Reproduce the material in full, unchanged.
· · · · · · ·
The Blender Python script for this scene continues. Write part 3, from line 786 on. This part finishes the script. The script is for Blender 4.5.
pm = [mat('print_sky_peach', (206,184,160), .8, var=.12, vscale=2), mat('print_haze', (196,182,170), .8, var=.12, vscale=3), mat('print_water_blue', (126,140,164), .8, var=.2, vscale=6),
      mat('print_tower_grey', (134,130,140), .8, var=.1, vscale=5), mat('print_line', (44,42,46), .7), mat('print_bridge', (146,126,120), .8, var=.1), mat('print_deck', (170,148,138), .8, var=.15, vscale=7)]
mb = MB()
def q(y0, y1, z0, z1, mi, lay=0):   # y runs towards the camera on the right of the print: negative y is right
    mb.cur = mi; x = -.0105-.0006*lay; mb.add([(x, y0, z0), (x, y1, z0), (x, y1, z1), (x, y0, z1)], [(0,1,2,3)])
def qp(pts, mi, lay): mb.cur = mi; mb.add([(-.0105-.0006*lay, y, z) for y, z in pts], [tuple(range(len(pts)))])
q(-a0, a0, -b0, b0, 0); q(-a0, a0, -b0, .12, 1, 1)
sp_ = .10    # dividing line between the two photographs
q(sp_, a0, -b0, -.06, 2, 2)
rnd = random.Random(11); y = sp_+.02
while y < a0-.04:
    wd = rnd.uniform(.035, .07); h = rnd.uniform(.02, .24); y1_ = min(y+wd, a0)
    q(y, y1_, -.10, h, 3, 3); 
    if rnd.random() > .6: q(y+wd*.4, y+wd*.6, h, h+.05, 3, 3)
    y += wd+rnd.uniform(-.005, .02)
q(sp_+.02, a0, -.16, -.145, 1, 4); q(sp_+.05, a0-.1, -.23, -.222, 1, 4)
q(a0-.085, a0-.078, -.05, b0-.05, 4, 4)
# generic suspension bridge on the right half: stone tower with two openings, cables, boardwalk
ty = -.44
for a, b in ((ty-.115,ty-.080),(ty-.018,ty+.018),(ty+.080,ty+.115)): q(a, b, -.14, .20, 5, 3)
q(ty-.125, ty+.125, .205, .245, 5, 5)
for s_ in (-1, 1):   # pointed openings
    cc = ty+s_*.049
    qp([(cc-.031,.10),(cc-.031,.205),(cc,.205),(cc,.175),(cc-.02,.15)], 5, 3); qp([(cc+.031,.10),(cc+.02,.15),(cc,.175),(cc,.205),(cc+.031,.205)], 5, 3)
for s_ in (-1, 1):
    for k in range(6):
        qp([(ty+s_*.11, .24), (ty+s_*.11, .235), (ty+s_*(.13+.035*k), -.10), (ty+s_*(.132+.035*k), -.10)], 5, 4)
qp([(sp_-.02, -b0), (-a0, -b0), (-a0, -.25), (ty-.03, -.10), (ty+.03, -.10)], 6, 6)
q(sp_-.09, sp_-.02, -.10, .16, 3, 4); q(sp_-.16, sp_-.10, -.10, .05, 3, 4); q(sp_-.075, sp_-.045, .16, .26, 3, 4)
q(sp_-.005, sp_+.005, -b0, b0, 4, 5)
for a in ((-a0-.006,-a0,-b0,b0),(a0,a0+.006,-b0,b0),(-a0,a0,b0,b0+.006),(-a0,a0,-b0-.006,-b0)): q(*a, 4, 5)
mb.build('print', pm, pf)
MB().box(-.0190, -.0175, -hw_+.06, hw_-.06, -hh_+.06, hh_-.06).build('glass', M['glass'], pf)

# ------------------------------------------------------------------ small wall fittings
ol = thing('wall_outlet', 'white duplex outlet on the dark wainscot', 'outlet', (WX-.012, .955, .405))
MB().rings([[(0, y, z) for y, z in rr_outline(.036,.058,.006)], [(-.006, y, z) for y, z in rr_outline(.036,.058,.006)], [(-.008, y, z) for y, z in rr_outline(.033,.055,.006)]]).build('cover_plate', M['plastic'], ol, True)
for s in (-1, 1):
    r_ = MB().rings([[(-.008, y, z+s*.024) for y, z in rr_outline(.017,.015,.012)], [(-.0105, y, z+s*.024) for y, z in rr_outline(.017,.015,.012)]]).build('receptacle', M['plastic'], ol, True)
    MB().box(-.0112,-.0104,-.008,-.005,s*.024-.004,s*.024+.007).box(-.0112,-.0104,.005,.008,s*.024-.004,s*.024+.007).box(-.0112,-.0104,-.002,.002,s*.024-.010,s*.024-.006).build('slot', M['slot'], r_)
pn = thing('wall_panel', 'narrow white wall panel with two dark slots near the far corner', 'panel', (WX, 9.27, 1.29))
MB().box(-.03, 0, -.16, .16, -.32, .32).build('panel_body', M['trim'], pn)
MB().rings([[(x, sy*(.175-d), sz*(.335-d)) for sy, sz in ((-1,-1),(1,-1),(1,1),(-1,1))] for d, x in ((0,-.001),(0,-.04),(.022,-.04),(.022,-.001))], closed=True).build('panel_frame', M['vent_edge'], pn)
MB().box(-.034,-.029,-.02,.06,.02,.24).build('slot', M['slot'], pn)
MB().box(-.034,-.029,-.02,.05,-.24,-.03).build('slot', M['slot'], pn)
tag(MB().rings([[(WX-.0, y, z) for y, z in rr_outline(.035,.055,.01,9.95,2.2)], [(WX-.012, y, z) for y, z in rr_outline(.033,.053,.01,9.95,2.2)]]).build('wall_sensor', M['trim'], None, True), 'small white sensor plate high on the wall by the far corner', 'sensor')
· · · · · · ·
RESPONSE FOR THIS EXERCISE.
The Blender Python script for this scene continues. Write part 3, from line 786 on. This part finishes the script. The script is for Blender 4.5.
pm = [mat('print_sky_peach', (206,184,160), .8, var=.12, vscale=2), mat('print_haze', (196,182,170), .8, var=.12, vscale=3), mat('print_water_blue', (126,140,164), .8, var=.2, vscale=6),
      mat('print_tower_grey', (134,130,140), .8, var=.1, vscale=5), mat('print_line', (44,42,46), .7), mat('print_bridge', (146,126,120), .8, var=.1), mat('print_deck', (170,148,138), .8, var=.15, vscale=7)]
mb = MB()
def q(y0, y1, z0, z1, mi, lay=0):   # y runs towards the camera on the right of the print: negative y is right
    mb.cur = mi; x = -.0105-.0006*lay; mb.add([(x, y0, z0), (x, y1, z0), (x, y1, z1), (x, y0, z1)], [(0,1,2,3)])
def qp(pts, mi, lay): mb.cur = mi; mb.add([(-.0105-.0006*lay, y, z) for y, z in pts], [tuple(range(len(pts)))])
q(-a0, a0, -b0, b0, 0); q(-a0, a0, -b0, .12, 1, 1)
sp_ = .10    # dividing line between the two photographs
q(sp_, a0, -b0, -.06, 2, 2)
rnd = random.Random(11); y = sp_+.02
while y < a0-.04:
    wd = rnd.uniform(.035, .07); h = rnd.uniform(.02, .24); y1_ = min(y+wd, a0)
    q(y, y1_, -.10, h, 3, 3); 
    if rnd.random() > .6: q(y+wd*.4, y+wd*.6, h, h+.05, 3, 3)
    y += wd+rnd.uniform(-.005, .02)
q(sp_+.02, a0, -.16, -.145, 1, 4); q(sp_+.05, a0-.1, -.23, -.222, 1, 4)
q(a0-.085, a0-.078, -.05, b0-.05, 4, 4)
# generic suspension bridge on the right half: stone tower with two openings, cables, boardwalk
ty = -.44
for a, b in ((ty-.115,ty-.080),(ty-.018,ty+.018),(ty+.080,ty+.115)): q(a, b, -.14, .20, 5, 3)
q(ty-.125, ty+.125, .205, .245, 5, 5)
for s_ in (-1, 1):   # pointed openings
    cc = ty+s_*.049
    qp([(cc-.031,.10),(cc-.031,.205),(cc,.205),(cc,.175),(cc-.02,.15)], 5, 3); qp([(cc+.031,.10),(cc+.02,.15),(cc,.175),(cc,.205),(cc+.031,.205)], 5, 3)
for s_ in (-1, 1):
    for k in range(6):
        qp([(ty+s_*.11, .24), (ty+s_*.11, .235), (ty+s_*(.13+.035*k), -.10), (ty+s_*(.132+.035*k), -.10)], 5, 4)
qp([(sp_-.02, -b0), (-a0, -b0), (-a0, -.25), (ty-.03, -.10), (ty+.03, -.10)], 6, 6)
q(sp_-.09, sp_-.02, -.10, .16, 3, 4); q(sp_-.16, sp_-.10, -.10, .05, 3, 4); q(sp_-.075, sp_-.045, .16, .26, 3, 4)
q(sp_-.005, sp_+.005, -b0, b0, 4, 5)
for a in ((-a0-.006,-a0,-b0,b0),(a0,a0+.006,-b0,b0),(-a0,a0,b0,b0+.006),(-a0,a0,-b0-.006,-b0)): q(*a, 4, 5)
mb.build('print', pm, pf)
MB().box(-.0190, -.0175, -hw_+.06, hw_-.06, -hh_+.06, hh_-.06).build('glass', M['glass'], pf)

# ------------------------------------------------------------------ small wall fittings
ol = thing('wall_outlet', 'white duplex outlet on the dark wainscot', 'outlet', (WX-.012, .955, .405))
MB().rings([[(0, y, z) for y, z in rr_outline(.036,.058,.006)], [(-.006, y, z) for y, z in rr_outline(.036,.058,.006)], [(-.008, y, z) for y, z in rr_outline(.033,.055,.006)]]).build('cover_plate', M['plastic'], ol, True)
for s in (-1, 1):
    r_ = MB().rings([[(-.008, y, z+s*.024) for y, z in rr_outline(.017,.015,.012)], [(-.0105, y, z+s*.024) for y, z in rr_outline(.017,.015,.012)]]).build('receptacle', M['plastic'], ol, True)
    MB().box(-.0112,-.0104,-.008,-.005,s*.024-.004,s*.024+.007).box(-.0112,-.0104,.005,.008,s*.024-.004,s*.024+.007).box(-.0112,-.0104,-.002,.002,s*.024-.010,s*.024-.006).build('slot', M['slot'], r_)
pn = thing('wall_panel', 'narrow white wall panel with two dark slots near the far corner', 'panel', (WX, 9.27, 1.29))
MB().box(-.03, 0, -.16, .16, -.32, .32).build('panel_body', M['trim'], pn)
MB().rings([[(x, sy*(.175-d), sz*(.335-d)) for sy, sz in ((-1,-1),(1,-1),(1,1),(-1,1))] for d, x in ((0,-.001),(0,-.04),(.022,-.04),(.022,-.001))], closed=True).build('panel_frame', M['vent_edge'], pn)
MB().box(-.034,-.029,-.02,.06,.02,.24).build('slot', M['slot'], pn)
MB().box(-.034,-.029,-.02,.05,-.24,-.03).build('slot', M['slot'], pn)
tag(MB().rings([[(WX-.0, y, z) for y, z in rr_outline(.035,.055,.01,9.95,2.2)], [(WX-.012, y, z) for y, z in rr_outline(.033,.053,.01,9.95,2.2)]]).build('wall_sensor', M['trim'], None, True), 'small white sensor plate high on the wall by the far corner', 'sensor')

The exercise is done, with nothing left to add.